EXERCISE BRIEF
Set down the data below from its first line to the line holding "axis=-1, keepdims=True), 1e-9)", inclusive; omit all pictures.

RECORDED DATA
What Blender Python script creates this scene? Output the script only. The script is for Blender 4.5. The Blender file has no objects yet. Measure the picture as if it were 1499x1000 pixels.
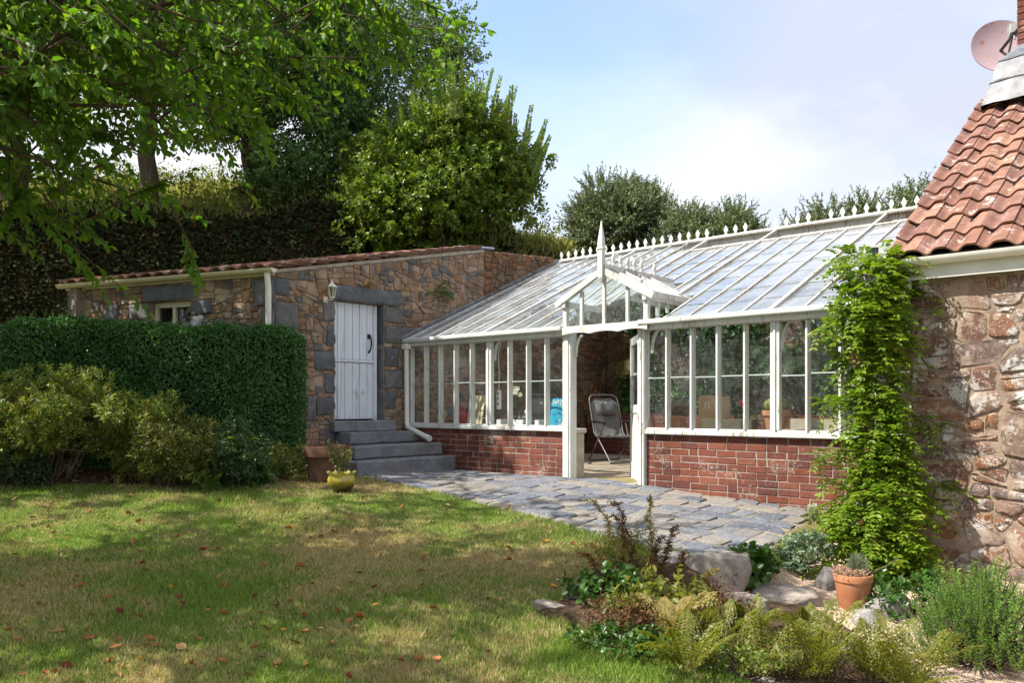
import bpy, math, random
import numpy as np
from mathutils import Vector, Matrix, noise as mnoise

random.seed(7)
SC = bpy.context.scene
COL = SC.collection
F_PX, HZ_Y, CX = 1187.0, 593.0, 750.0
R = math.radians

def V(*a): return Vector(a)
def nrm(a):
    a = np.asarray(a, float)
    return a / np.maximum(np.linalg.norm(a, axis=-1, keepdims=True), 1e-9)

# ------------------------------------------------------------------ object helpers
def setp(o, label=None, cat=None, group=None, kind=None):
    if label: o['label'] = label
    if cat: o['category'] = cat
    if group: o['group'] = group
    if kind: o['kind'] = kind
    return o

def thing(name, loc, label, cat, group=None):
    o = bpy.data.objects.new(name, None)
    COL.objects.link(o)
    o.empty_display_size = 0.2
    o.location = loc
    return setp(o, label, cat, group)

def origin_of(o):
    p = Vector((0, 0, 0))
    while o is not None:
        p = p + Vector(o.location)
        o = o.parent
    return p

def link_mesh(name, me, mat, parent=None, loc=None):
    """me is in world coordinates; moved so that it hangs right under its parent"""
    o = bpy.data.objects.new(name, me)
    COL.objects.link(o)
    if mat is not None:
        for m in (mat if isinstance(mat, (list, tuple)) else [mat]):
            me.materials.append(m)
    if parent is not None:
        off = origin_of(parent)
        me.transform(Matrix.Translation(-off))
        o.parent = parent
    elif loc is not None:
        loc = Vector(loc)
        me.transform(Matrix.Translation(-loc))
        o.location = loc
    return o

class MB:
    """collects world-space geometry for ONE mesh"""
    def __init__(s): s.v = []; s.f = []; s.mi = []; s.cur = 0
    def add(s, verts, faces):
        n = len(s.v)
        s.v += [tuple(p) for p in verts]
        s.f += [tuple(i + n for i in f) for f in faces]
        s.mi += [s.cur] * len(faces)
        return s
    def box(s, T, a0, a1, b0, b1, c0, c1, bev=0.0, jit=0.0):
        P = []
        for c in (c0, c1):
            for b in (b0, b1):
                for a in (a0, a1):
                    P.append((a, b, c))
        if bev <= 0:
            if jit: P = [tuple(x + random.uniform(-jit, jit) for x in p) for p in P]
            return s.add([T(*p) for p in P], [(0,2,3,1),(4,5,7,6),(0,1,5,4),(2,6,7,3),(0,4,6,2),(1,3,7,5)])
        # chamfered box: three shrunken copies of each corner
        vs = []; idx = {}
        lim = ((a0, a1), (b0, b1), (c0, c1))
        sg = [1 if l[1] > l[0] else -1 for l in lim]
        for i in range(8):
            bits = (i & 1, (i >> 1) & 1, (i >> 2) & 1)
            j = [random.uniform(-jit, jit) for _ in range(3)]
            for k in range(3):
                p = []
                for q in range(3):
                    x = lim[q][bits[q]]
                    if q != k: x += (-bev if bits[q] else bev) * sg[q]
                    p.append(x + j[q])
                idx[(i, k)] = len(vs); vs.append(T(*p))
        fs = []
        for k in range(3):
            o1, o2 = [q for q in range(3) if q != k]
            for b in (0, 1):
                base = b << k
                q4 = [base, base | (1 << o1), base | (1 << o1) | (1 << o2), base | (1 << o2)]
                fs.append(tuple(idx[(i, k)] for i in q4))
        for k in range(3):                       # edges along axis k
            o1, o2 = [q for q in range(3) if q != k]
            for b1_ in (0, 1):
                for b2_ in (0, 1):
                    i = (b1_ << o1) | (b2_ << o2); j = i | (1 << k)
                    fs.append((idx[(i, o1)], idx[(j, o1)], idx[(j, o2)], idx[(i, o2)]))
        for i in range(8): fs.append((idx[(i, 0)], idx[(i, 1)], idx[(i, 2)]))
        return s.add(vs, fs)
    def prism(s, T, poly, c0, c1):
        """2-D polygon (a,b) extruded along c"""
        n = len(poly)
        vs = [T(a, b, c0) for a, b in poly] + [T(a, b, c1) for a, b in poly]
        fs = [tuple(range(n))[::-1], tuple(range(n, 2 * n))]
        for i in range(n):
            j = (i + 1) % n
            fs.append((i, j, n + j, n + i))
        return s.add(vs, fs)
    def bar(s, p, q, w, h, up=(0, 0, 1)):
        """rectangular bar from p to q; w sideways, h along up"""
        p = Vector(p); q = Vector(q); d = (q - p).normalized()
        u = Vector(up); sd = d.cross(u).normalized(); u = sd.cross(d).normalized()
        vs = []
        for c in (p, q):
            for a, b in ((-1, -1), (1, -1), (1, 1), (-1, 1)):
                vs.append(c + sd * a * w / 2 + u * b * h / 2)
        return s.add(vs, [(0,3,2,1),(4,5,6,7),(0,1,5,4),(1,2,6,5),(2,3,7,6),(3,0,4,7)])
    def tube(s, pts, radii, seg=8, cap=True):
        pts = [Vector(p) for p in pts]
        if not hasattr(radii, '__len__'): radii = [radii] * len(pts)
        n = len(pts); vs = []; fs = []
        ref = None
        for i, p in enumerate(pts):
            d = (pts[min(i + 1, n - 1)] - pts[max(i - 1, 0)])
            if d.length < 1e-9: d = Vector((0, 0, 1))
            d.normalize()
            if ref is None:
                ref = d.orthogonal().normalized()
            ref = (ref - d * ref.dot(d))
            if ref.length < 1e-6: ref = d.orthogonal()
            ref.normalize(); b = d.cross(ref)
            for k in range(seg):
                a = 2 * math.pi * k / seg
                vs.append(p + (ref * math.cos(a) + b * math.sin(a)) * radii[i])
        for i in range(n - 1):
            for k in range(seg):
                k2 = (k + 1) % seg
                fs.append((i*seg+k, i*seg+k2, (i+1)*seg+k2, (i+1)*seg+k))
        if cap:
            fs.append(tuple(range(seg))[::-1]); fs.append(tuple(range((n-1)*seg, n*seg)))
        return s.add(vs, fs)
    def lathe(s, c, prof, seg=28, wob=None):
        """prof: list of (r, z) from the bottom; wob(angle, i)->factor"""
        c = Vector(c); vs = []; fs = []
        for i, (r, z) in enumerate(prof):
            for k in range(seg):
                a = 2 * math.pi * k / seg
                rr = r * (wob(a, i)[0] if wob else 1); dz = wob(a, i)[1] if wob else 0
                vs.append((c.x + rr*math.cos(a), c.y + rr*math.sin(a), c.z + z + dz))
        m = len(prof)
        for i in range(m - 1):
            for k in range(seg):
                k2 = (k + 1) % seg
                fs.append((i*seg+k, i*seg+k2, (i+1)*seg+k2, (i+1)*seg+k))
        fs.append(tuple(range(seg))[::-1]); fs.append(tuple(range((m-1)*seg, m*seg)))
        return s.add(vs, fs)
    def sheet(s, grid):
        """grid[i][j] of points"""
        n = len(grid); m = len(grid[0])
        return s.add([p for row in grid for p in row],
                     [(i*m+j, i*m+j+1, (i+1)*m+j+1, (i+1)*m+j) for i in range(n-1) for j in range(m-1)])
    def build(s, name, mat, parent=None, smooth=False, loc=None, recalc=True):
        me = bpy.data.meshes.new(name)
        me.from_pydata([tuple(p) for p in s.v], [], s.f)
        if any(s.mi): me.polygons.foreach_set('material_index', s.mi)
        if recalc:
            import bmesh
            bm = bmesh.new(); bm.from_mesh(me)
            bmesh.ops.recalc_face_normals(bm, faces=bm.faces)
            bm.to_mesh(me); bm.free()
        if smooth is True: me.polygons.foreach_set('use_smooth', [True] * len(me.polygons))
        elif smooth: me.set_sharp_from_angle(angle=R(smooth)); me.polygons.foreach_set('use_smooth', [True] * len(me.polygons)); me.set_sharp_from_angle(angle=R(smooth))
        me.update()
        if parent is None and loc is None:
            a = np.array([tuple(p) for p in s.v]); loc = (a[:, 0].mean(), a[:, 1].mean(), a[:, 2].min())
        return link_mesh(name, me, mat, parent, loc)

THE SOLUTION
What Blender Python script creates this scene? Output the script only. The script is for Blender 4.5. The Blender file has no objects yet. Measure the picture as if it were 1499x1000 pixels.
import bpy, math, random
import numpy as np
from mathutils import Vector, Matrix, noise as mnoise

random.seed(7)
SC = bpy.context.scene
COL = SC.collection
F_PX, HZ_Y, CX = 1187.0, 593.0, 750.0
R = math.radians

def V(*a): return Vector(a)
def nrm(a):
    a = np.asarray(a, float)
    return a / np.maximum(np.linalg.norm(a, axis=-1, keepdims=True), 1e-9)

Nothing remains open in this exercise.